Nasa's flying observatory has again landed in New Zealand for more winter missions gazing into space and unlocking further mysteries of the universe.
The unique plane, fitted with a giant gyro-stabilised highly-sensitive 2.7m-diameter telescope that peeks out of the plane once it reaches an altitude of 10.6km, arrived in Christchurch on Saturday.
Observations will include targets that are too low to observe or not visible at all from the Northern Hemisphere — including our neighboring galaxy the Large Magellanic Cloud, the centre of our own Milky Way galaxy, and Saturn's moon Titan.
"In the Southern Hemisphere, the centre of our Milky Way galaxy is almost directly overhead, putting it in a prime location for us to observe it," said Jim De Buizer, Universities Space Research Association's SOFIA senior scientist.

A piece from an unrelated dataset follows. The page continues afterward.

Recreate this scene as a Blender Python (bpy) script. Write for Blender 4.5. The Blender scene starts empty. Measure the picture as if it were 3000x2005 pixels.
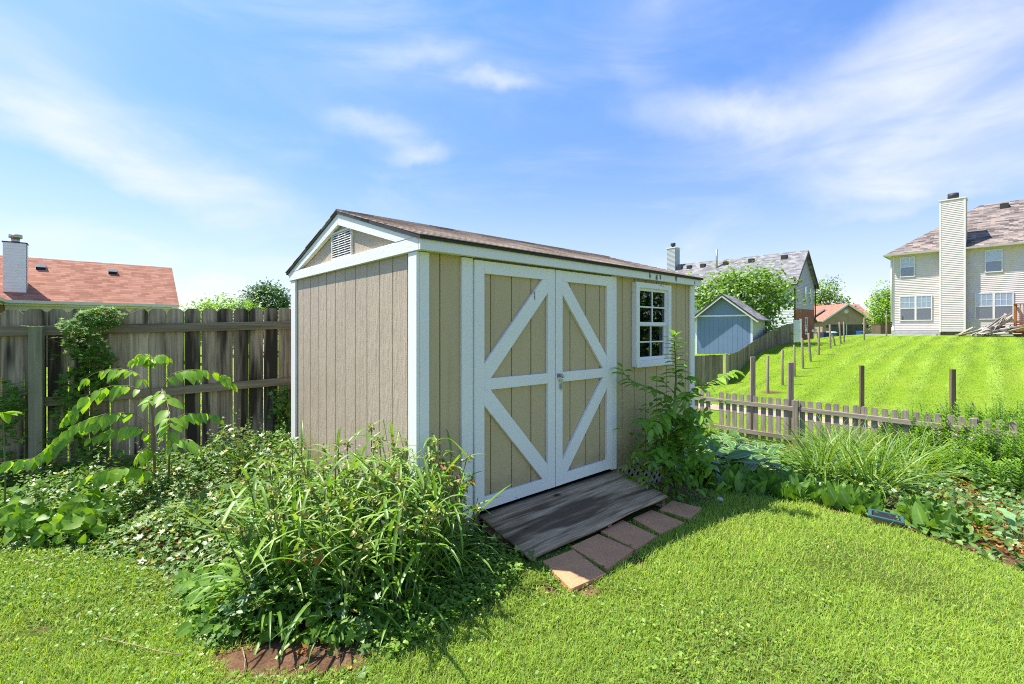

"We can also see the Magellanic Clouds, which have an environment similar to the early universe, letting us study star formation there as a proxy for what it was like in the early universe."
For the first time, the Christchurch flights will use the observatory's newest instrument, the High-resolution Airborne Wideband Camera-Plus (HAWC+), which can study celestial magnetic fields.
The Boeing 747SP, built in the late 70s as a Pan Am passenger plane, has had hundreds of seats removed and been fitted with the infrared telescope and control centre manned by a crew of scientists, astronomers, mechanics and technicians.
Flying at an altitude of between 12km and 14km, putting it above 99 per cent of the Earth's infrared-blocking water-vapour layer, the Sofia studies a range of astronomical objects and phenomena, including the life cycle of stars, formation of new star systems, black holes, nebulae and interstellar dust, complex molecules and the planets, comets and asteroids in our solar system.
Some highlights of this year's planned Sofia observations include:
•Studying the evolution of Eta Carinae, the most luminous and massive stellar system within 10,000 light-years of Earth. It's shrouded in dust and gas from its previous eruptions and is expected to explode as a supernova in the future.
•Creating images of the celestial magnetic fields found in the centre of our Milky Way galaxy. Scientists hope to gain new insights into how the strong magnetic fields impact the processes in the our galactic centre.
•Mapping the Tarantula Nebula, also called 30 Doradus, which has a cluster of thousands of stars forming at once.
•Analysing the atmosphere of Saturn's largest moon, Titan. Researchers will chase down the shadow cast by Titan when it passes in front of a distant star in an eclipse-like event called an occultation. Sofia's mobility enables the telescope to be positioned exactly in the shadow's centre.
•Studying the material ejected from and swept up by Supernova 1987A, which may become the building blocks of future stars and planets.